Vu, enregistré à son secrétariat le 7 décembre 1992, la lettre par laquelle le Garde des sceaux, ministre de la justice, a transmis au Tribunal le dossier de la procédure opposant l'Association "Vivre la rue" et sa présidente, Mme X..., à M. Y..., maire-adjoint de Brest, devant le tribunal d'instance de Brest ;
Vu le déclinatoire présenté le 14 mai 1992 par le PREFET DU FINISTERE, tendant à voir déclarer la juridiction de l'ordre judiciaire incompétente ;
Vu le jugement du 3 septembre 1992, par lequel le tribunal d'instance de Brest a rejeté le déclinatoire de compétence et a sursis à statuer au fond ;
Vu l'arrêté du 18 septembre 1992, par lequel le préfet a élevé le conflit ;
Vu les observations présentées le 29 septembre 1992 pour M. Y... et tendant à la confirmation de l'arrêté de conflit ;
Vu le mémoire présenté le 8 décembre 1992 par le ministre de l'intérieur concluant à la compétence de la juridiction administrative ;
Vu les autres pièces du dossier ;
Vu la loi des 16-24 août 1790 et le décret du 16 fructidor an III ;
Vu la loi du 24 mai 1872 ;
Vu l'ordonnance du 1er juin 1828 modifiée ;
Vu l'ordonnance des 12-21 mars 1831 modifiée ;
Vu le décret du 26 octobre 1849 modifié ;
Après avoir entendu :
- le rapport de M. Culié, membre du Tribunal,
- les conclusions de M. Abraham, Commissaire du gouvernement ;
Considérant qu'en prévision d'une réunion organisée le 11 décembre 1991 par l'Association "Vivre la rue", ayant pour objet la réhabilitation et l'animation du quartier de la rue Saint-Malo à Brest, M. Daniel Y..., maire-adjoint spécialement chargé dudit quartier, a adressé aux personnalités invitées une lettre circulaire à en-tête de la ville de Brest, par laquelle, après avoir rappelé les nuisances constatées pour tapage nocturne et les plaintes de riverains reçues, dans le cadre de ses fonctions, à l'encontre de cette association, il mettait en garde les destinataires contre le manque de sérieux de celle-ci et les "gens peu recommandables" se servant d'elle comme d'une "couverture pour leurs trafics divers et variés" ;
Considérant, d'une part, qu'il est constant que M. Y..., qui occupait le poste d'adjoint spécial chargé d'une fraction de commune et était investi, en outre, pour le quartier Saint-Pierre, de diverses délégations du maire de Brest au sein de conseils d'administration, organismes ou associations oeuvrant dans le domaine de la culture, de l'économie et de l'urbanisme, a agi en l'espèce dans l'exercice de ses fonctions municipales ;
Considérant, d'autre part, que les appréciations critiques formulées sans publicité inutile, par M. Y... à l'égard de l'Association "Vivre la rue" et de sa présidente, Mme X..., ne sauraient, à les supposer fautives, être regardées comme détachables des fonctions ci-dessus définies, dès lors qu'en l'absence d'autres éléments de preuve, ni le fait qu'il habitait lui-même le quartier concerné (comme il en avait l'obligation légale) ni le fait que son épouse se serait constituée partie civile devant le tribunal de police dans des poursuites exercées contre Mme X... pour fermeture tardive d'un débit de boissons, ne suffisent à démontrer que l'attitude de cet élu local procédait d'une intention malveillante ou de la volonté de satisfaire un intérêt personnel étranger au service public ;
Considérant qu'ainsi, il n'appartient qu'à la juridiction administrative de connaître du litige et que c'est à bon droit que le conflit a été élevé ;
Article 1er : L'arrêté de conflit pris le 18 septembre 1992 par le PREFET DU FINISTERE est confirmé.

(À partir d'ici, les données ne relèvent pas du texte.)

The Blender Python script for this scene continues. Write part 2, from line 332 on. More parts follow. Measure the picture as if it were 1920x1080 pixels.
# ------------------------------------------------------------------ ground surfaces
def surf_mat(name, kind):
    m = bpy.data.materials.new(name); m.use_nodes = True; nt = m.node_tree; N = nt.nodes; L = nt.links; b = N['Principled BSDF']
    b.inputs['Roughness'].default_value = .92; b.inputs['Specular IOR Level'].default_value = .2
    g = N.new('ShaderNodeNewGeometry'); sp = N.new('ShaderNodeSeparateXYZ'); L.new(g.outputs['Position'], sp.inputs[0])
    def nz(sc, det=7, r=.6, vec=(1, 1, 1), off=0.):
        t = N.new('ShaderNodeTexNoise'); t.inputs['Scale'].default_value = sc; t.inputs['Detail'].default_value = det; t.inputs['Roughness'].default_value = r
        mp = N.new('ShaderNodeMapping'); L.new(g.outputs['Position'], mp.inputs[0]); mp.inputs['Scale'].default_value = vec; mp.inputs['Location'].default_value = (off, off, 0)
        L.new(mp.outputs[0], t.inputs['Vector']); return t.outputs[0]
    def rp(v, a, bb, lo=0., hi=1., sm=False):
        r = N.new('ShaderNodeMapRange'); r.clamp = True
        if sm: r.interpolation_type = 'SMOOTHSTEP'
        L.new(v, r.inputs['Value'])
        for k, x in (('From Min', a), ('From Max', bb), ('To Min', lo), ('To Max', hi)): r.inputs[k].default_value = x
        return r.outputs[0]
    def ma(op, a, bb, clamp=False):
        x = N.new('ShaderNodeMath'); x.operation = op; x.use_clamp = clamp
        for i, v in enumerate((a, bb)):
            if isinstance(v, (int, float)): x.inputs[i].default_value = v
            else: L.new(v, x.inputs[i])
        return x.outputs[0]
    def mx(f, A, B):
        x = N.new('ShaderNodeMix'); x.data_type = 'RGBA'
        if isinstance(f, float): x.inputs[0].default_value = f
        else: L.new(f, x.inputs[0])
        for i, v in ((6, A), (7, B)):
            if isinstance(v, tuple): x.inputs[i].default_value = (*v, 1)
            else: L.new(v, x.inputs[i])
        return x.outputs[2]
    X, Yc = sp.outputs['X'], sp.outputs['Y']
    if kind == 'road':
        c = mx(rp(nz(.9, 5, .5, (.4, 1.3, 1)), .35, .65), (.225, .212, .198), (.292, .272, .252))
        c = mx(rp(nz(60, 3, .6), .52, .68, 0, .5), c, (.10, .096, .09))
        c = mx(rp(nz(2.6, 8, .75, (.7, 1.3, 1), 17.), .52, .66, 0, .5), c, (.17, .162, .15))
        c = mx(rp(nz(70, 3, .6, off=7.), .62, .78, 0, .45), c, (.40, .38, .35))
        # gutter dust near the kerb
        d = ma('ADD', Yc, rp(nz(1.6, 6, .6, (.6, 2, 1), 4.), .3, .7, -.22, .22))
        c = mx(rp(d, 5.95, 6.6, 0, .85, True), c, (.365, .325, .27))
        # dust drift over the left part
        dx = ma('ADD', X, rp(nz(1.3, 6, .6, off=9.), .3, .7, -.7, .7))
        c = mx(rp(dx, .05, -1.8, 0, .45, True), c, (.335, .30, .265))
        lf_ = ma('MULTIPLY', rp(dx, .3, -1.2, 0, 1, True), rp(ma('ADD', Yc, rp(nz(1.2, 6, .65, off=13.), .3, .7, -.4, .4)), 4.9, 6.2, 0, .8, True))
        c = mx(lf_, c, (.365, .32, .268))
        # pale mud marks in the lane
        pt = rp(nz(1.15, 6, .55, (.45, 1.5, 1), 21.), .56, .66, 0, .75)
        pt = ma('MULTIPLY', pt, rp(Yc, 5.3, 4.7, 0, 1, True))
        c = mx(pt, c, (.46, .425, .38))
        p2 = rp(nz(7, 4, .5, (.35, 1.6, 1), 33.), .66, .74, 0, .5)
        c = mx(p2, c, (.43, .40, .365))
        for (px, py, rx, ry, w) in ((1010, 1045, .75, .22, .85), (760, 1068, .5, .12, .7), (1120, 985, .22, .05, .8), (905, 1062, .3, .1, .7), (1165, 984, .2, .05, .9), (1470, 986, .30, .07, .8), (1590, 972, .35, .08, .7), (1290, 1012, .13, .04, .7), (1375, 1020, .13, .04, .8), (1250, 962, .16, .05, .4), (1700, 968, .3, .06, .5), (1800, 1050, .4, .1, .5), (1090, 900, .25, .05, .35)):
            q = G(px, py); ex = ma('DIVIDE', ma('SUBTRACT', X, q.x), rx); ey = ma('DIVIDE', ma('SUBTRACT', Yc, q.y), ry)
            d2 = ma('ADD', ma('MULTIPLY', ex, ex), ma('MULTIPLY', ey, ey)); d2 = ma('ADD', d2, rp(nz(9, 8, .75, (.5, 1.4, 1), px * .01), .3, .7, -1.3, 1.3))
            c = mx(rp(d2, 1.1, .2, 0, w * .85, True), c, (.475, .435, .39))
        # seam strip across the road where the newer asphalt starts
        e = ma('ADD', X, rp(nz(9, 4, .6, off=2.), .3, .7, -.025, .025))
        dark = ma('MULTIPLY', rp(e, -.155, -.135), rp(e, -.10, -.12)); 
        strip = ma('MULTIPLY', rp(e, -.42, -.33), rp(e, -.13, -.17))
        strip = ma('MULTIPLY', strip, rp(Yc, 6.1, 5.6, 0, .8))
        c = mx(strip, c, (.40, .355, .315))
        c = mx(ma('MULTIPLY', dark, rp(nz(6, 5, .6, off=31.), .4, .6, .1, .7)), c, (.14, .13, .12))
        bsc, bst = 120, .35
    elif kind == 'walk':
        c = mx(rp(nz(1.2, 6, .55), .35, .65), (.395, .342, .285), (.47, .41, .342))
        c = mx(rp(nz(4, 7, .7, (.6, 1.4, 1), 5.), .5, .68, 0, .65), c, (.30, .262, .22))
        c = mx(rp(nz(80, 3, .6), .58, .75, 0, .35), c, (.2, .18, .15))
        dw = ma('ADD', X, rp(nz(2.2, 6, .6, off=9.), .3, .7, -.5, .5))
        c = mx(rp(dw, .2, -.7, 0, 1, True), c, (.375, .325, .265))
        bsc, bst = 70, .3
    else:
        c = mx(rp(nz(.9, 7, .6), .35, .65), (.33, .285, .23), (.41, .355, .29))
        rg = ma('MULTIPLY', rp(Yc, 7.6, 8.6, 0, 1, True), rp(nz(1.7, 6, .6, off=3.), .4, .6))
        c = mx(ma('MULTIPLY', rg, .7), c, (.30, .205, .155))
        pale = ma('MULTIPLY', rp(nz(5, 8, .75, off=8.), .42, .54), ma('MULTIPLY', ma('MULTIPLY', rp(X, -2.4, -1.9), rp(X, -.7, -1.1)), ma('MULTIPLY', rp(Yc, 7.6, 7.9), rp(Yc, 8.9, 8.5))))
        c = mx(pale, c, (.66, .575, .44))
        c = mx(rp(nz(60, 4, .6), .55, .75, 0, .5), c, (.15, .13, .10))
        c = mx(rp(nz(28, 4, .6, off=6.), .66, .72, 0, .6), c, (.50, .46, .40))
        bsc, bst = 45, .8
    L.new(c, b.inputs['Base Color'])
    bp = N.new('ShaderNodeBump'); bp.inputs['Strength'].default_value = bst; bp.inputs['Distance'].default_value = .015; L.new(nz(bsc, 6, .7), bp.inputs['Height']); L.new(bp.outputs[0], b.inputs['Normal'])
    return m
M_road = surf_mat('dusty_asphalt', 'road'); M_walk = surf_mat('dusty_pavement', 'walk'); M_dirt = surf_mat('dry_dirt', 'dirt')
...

Article 2 : Sont déclarés nuls et non avenus la procédure engagée par l'Association "Vivre la rue" et Mme X... contre M. Y... devant le tribunal d'instance de Brest, et le jugement de cette juridiction en date du 3 septembre 1992.
Article 3 : La présente décision sera notifiée au Garde des sceaux, ministre de la justice, qui est chargé d'en assurer l'exécution.